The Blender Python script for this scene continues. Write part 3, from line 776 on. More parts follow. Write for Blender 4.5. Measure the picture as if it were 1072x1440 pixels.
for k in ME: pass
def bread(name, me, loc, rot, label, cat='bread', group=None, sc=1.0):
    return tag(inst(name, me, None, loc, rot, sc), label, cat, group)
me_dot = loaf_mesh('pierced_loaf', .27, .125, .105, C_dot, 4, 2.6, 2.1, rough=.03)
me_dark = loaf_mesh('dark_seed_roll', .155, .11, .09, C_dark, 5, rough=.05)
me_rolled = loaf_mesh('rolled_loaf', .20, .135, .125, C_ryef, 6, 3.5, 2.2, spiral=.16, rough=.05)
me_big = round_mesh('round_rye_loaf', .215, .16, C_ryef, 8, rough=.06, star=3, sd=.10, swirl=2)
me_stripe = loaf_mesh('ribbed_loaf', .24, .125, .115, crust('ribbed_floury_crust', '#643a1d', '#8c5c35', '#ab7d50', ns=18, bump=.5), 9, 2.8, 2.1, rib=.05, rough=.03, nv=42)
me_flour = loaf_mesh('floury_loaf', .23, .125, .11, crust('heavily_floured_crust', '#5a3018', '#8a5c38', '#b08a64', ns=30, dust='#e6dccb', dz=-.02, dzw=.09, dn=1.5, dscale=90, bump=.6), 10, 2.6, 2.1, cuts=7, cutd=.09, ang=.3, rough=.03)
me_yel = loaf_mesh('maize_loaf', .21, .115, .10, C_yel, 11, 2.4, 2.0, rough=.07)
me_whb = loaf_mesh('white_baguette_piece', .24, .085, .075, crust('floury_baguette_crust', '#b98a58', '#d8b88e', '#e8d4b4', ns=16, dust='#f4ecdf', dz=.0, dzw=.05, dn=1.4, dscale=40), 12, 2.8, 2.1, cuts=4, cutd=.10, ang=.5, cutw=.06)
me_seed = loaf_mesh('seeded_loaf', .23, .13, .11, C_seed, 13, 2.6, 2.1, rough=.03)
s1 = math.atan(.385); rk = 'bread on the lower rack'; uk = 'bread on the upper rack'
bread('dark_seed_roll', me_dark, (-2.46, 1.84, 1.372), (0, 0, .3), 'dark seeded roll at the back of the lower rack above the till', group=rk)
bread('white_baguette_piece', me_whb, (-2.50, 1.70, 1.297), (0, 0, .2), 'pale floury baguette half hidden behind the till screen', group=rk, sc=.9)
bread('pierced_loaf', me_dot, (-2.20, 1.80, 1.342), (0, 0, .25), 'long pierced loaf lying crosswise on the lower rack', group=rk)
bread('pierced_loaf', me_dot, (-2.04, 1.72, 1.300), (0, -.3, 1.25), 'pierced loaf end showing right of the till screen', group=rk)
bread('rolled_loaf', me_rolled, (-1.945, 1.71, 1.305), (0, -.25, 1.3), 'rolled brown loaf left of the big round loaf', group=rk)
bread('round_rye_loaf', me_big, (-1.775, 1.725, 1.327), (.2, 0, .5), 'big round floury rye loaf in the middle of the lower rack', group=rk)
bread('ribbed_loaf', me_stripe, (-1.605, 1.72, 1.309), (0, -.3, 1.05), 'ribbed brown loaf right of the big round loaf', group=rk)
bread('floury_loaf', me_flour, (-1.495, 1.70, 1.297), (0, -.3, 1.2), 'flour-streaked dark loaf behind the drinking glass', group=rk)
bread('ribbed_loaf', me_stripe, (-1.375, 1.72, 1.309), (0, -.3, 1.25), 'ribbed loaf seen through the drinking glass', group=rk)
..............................
Faithfully transcribe the whole of the data.

Written response:
The Blender Python script for this scene continues. Write part 3, from line 776 on. More parts follow. Write for Blender 4.5. Measure the picture as if it were 1072x1440 pixels.
for k in ME: pass
def bread(name, me, loc, rot, label, cat='bread', group=None, sc=1.0):
    return tag(inst(name, me, None, loc, rot, sc), label, cat, group)
me_dot = loaf_mesh('pierced_loaf', .27, .125, .105, C_dot, 4, 2.6, 2.1, rough=.03)
me_dark = loaf_mesh('dark_seed_roll', .155, .11, .09, C_dark, 5, rough=.05)
me_rolled = loaf_mesh('rolled_loaf', .20, .135, .125, C_ryef, 6, 3.5, 2.2, spiral=.16, rough=.05)
me_big = round_mesh('round_rye_loaf', .215, .16, C_ryef, 8, rough=.06, star=3, sd=.10, swirl=2)
me_stripe = loaf_mesh('ribbed_loaf', .24, .125, .115, crust('ribbed_floury_crust', '#643a1d', '#8c5c35', '#ab7d50', ns=18, bump=.5), 9, 2.8, 2.1, rib=.05, rough=.03, nv=42)
me_flour = loaf_mesh('floury_loaf', .23, .125, .11, crust('heavily_floured_crust', '#5a3018', '#8a5c38', '#b08a64', ns=30, dust='#e6dccb', dz=-.02, dzw=.09, dn=1.5, dscale=90, bump=.6), 10, 2.6, 2.1, cuts=7, cutd=.09, ang=.3, rough=.03)
me_yel = loaf_mesh('maize_loaf', .21, .115, .10, C_yel, 11, 2.4, 2.0, rough=.07)
me_whb = loaf_mesh('white_baguette_piece', .24, .085, .075, crust('floury_baguette_crust', '#b98a58', '#d8b88e', '#e8d4b4', ns=16, dust='#f4ecdf', dz=.0, dzw=.05, dn=1.4, dscale=40), 12, 2.8, 2.1, cuts=4, cutd=.10, ang=.5, cutw=.06)
me_seed = loaf_mesh('seeded_loaf', .23, .13, .11, C_seed, 13, 2.6, 2.1, rough=.03)
s1 = math.atan(.385); rk = 'bread on the lower rack'; uk = 'bread on the upper rack'
bread('dark_seed_roll', me_dark, (-2.46, 1.84, 1.372), (0, 0, .3), 'dark seeded roll at the back of the lower rack above the till', group=rk)
bread('white_baguette_piece', me_whb, (-2.50, 1.70, 1.297), (0, 0, .2), 'pale floury baguette half hidden behind the till screen', group=rk, sc=.9)
bread('pierced_loaf', me_dot, (-2.20, 1.80, 1.342), (0, 0, .25), 'long pierced loaf lying crosswise on the lower rack', group=rk)
bread('pierced_loaf', me_dot, (-2.04, 1.72, 1.300), (0, -.3, 1.25), 'pierced loaf end showing right of the till screen', group=rk)
bread('rolled_loaf', me_rolled, (-1.945, 1.71, 1.305), (0, -.25, 1.3), 'rolled brown loaf left of the big round loaf', group=rk)
bread('round_rye_loaf', me_big, (-1.775, 1.725, 1.327), (.2, 0, .5), 'big round floury rye loaf in the middle of the lower rack', group=rk)
bread('ribbed_loaf', me_stripe, (-1.605, 1.72, 1.309), (0, -.3, 1.05), 'ribbed brown loaf right of the big round loaf', group=rk)
bread('floury_loaf', me_flour, (-1.495, 1.70, 1.297), (0, -.3, 1.2), 'flour-streaked dark loaf behind the drinking glass', group=rk)
bread('ribbed_loaf', me_stripe, (-1.375, 1.72, 1.309), (0, -.3, 1.25), 'ribbed loaf seen through the drinking glass', group=rk)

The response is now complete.